OH MY GOD YOU GUYS, IT’S THE MICHAEL BAY BENGHAZI MOVIE. This is the most astonishingly classy mixture of director and subject since… well since Roland Emmerich made a Stonewall movie (I’m unreasonably disappointed that I’m going to have to miss that one before I complete my Year in Review – the bottom 10 needs just as much TLC as the top 10, y’all). Best-case scenario is that it makes a perfect double feature with Pearl Harbor. Or maybe that’s the worst-case? Well, it’s some scenario, anyway.

Meanwhile, the year’s first largely unnecessary sequel comes along, in the form of Ride Along 2, though given that the original was one of the biggest January releases ever, it’s hardly unexpected.

The year’s first entirely unnecessary animated feature comes along too, with Norm of the North, whose trailers promise some of the most viscerally unattractive computer animation ever given wide release.

22.1.2016

The Januarys hit hardest in the pentultimate weekend of the month. Among the wide releases are The Boy, about a nanny who comes to believe that the doll she’s been hired to babysit is actually alive. And y’know, all the love in the world to anybody who dives right into a shlocky concept that feels like it was mothballed in the 1950s. But I don’t think I need to justify why this one sounds pretty damn dodgy.

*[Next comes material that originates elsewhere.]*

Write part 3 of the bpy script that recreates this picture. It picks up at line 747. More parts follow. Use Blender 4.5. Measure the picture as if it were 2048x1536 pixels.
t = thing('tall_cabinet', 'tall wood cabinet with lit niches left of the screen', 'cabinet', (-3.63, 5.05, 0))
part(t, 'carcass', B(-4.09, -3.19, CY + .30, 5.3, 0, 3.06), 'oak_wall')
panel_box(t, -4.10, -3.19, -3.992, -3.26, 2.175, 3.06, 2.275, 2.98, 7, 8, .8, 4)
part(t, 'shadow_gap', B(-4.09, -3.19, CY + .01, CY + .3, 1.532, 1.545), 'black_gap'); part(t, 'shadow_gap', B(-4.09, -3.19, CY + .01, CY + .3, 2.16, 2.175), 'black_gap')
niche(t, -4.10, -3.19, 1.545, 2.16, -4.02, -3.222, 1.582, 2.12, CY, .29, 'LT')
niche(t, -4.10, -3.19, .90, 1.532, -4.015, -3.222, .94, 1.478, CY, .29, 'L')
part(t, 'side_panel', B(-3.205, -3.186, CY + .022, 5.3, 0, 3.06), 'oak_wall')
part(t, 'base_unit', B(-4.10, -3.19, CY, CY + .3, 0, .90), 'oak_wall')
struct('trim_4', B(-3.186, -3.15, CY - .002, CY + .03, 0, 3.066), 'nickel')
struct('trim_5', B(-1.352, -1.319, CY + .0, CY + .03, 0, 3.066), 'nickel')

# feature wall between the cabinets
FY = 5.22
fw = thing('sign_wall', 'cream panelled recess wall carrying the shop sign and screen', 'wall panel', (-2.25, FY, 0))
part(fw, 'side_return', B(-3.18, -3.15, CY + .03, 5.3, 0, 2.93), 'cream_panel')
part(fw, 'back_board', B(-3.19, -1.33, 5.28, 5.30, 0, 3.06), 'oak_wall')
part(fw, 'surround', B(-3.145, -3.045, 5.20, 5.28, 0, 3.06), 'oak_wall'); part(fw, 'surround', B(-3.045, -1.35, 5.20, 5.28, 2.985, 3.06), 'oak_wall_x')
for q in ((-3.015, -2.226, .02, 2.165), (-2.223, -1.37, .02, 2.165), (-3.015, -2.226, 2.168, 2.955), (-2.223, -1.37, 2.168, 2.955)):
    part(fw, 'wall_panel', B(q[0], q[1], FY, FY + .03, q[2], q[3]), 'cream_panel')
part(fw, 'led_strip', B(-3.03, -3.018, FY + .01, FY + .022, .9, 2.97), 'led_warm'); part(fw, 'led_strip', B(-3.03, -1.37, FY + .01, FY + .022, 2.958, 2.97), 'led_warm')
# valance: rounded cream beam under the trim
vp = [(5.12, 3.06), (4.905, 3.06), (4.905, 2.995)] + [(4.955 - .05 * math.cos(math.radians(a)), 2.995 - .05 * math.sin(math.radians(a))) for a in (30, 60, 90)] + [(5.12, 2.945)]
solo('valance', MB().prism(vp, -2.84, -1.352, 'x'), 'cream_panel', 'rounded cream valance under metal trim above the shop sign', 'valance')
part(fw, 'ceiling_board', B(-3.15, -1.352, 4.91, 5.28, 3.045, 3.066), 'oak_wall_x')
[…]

In fairness, while the other wide releases are equally stupid, at least they have real stars and that gives them the illusion of being legitimate: in The 5th Wave, Chloë Grace Moretz, Liev Schreiber, and Maria Bello fight aliens. And in Dirty Grandpa, Robert De Niro swears and talks about sex and stuff, while Zac Efron feels helpless. Comedy allegedly ensues.

29.1.2016

Thank the good Lord, here comes Kung Fu Panda 3 to save the day. And while it’s never a great sign when our savior is a DreamWorks Animation threequel, Kung Fu Panda 2 already managed to be one of the best animated sequels of its generation, dropping hardly at all or indeed not dropping in quality from the adorable, brightly funny Kung Fu Panda. So I think it’s fair to be optimistic, even with the grossly unpromising release date.

Elsewhere, we find the Chris Pine-led The Finest Hours, a movie about a sea disaster, and Fifty Shades of Black, a parody made by the exact creative team as A Haunted House and A Haunted House 2. Because, I mean, the title was just right there, I guess.

Allegedly, the much-benighted Jane Got a Gun is also finally coming out, but I honestly don’t know if I’m going to believe that even after I’ve sat through it and the credits are rolling; the simpler explanation might just be that I’ve hallucinated the whole experience.